The bloody war in Syria which has claimed more than 100,000 lives and driven an estimated 3 million residents out of the country into refugee camps in neighboring Lebanon, Turkey and Jordan. There have been periodic predictions that the regime is on the verge of collapse.
Bluntly put, the end of the brutal regime is nowhere in sight. A series of geo-strategically critical victories has arguably given it the upper hand, even amid rebel campaigns in the country’s north.
Less than a month ago the Syrian army recaptured the vital town of Qusayr. Weeks later the regime claimed another significant victory on the outskirts of Homs, Syria’s third largest city, which once had a population of 700,000.
Homs and Qusayr are geographically critical to the regime’s ability to survive, linking Damascus to the Mediterranean heartland of President Bashar al-Assad’s Alawite community.
Government troops have already conquered the Khalida neighborhood and driven the insurgents from central Homs. The rebels are now fighting a rear guard battle. If the Assad regime subdues Homes – and according to Syrian state media, the army is killing scores of opposition fighters – the Damascus is likely to turn its offensive to the northern part of Syria. Aleppo will be the prime target. The city, with a population of more than 1 million people, is Syria’s second largest city and an important trade center.
A senior Israeli military source who follows the events told The Tower that “the battle of Homs can signify the beginning of the end” of the formal armed struggle.
As in Qusayr, the battle over Homs is being fought as a joint Syrian-Hezbollah operation. The Lebanese Shiite terror group and its Iranian backers have proven be indispensable in salvaging the Assad regime from defeat. Israeli military sources say that all this is happening while the opposition continues to show signs of disintegration, marked by an inability to form a single unified command.

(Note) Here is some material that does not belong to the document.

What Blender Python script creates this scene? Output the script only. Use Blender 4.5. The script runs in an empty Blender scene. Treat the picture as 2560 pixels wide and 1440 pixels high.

Opposition speakers continue to express disappointment at the reluctance of the United States and western nations to supply them with significant weapons systems. The United States and the West fear that the weapons will fall into the hands of the radical Islamist militias and gangs. With what is reported to be significant Qatari aid, Al Qaeda-linked jihadists have become among the best organized and most determined force among the fractured opposition.
Russia and Iran, meanwhile, continue to provide the Syrian army with sophisticated weapons, ammunition, oil and credit lines.
That said, even if government forces take back and control the big cities and the main roads connecting them, Damascus still lacks the human resources to chase the rebels to their desert, mountain, and countryside hideouts. The implication is that the war will probably continue asymmetrically, with rebels conducting guerrilla warfare, launching hit and run attacks, and targeting the regime with terror tactics.
Syria may not return to normalcy – let alone an orderly state – for years.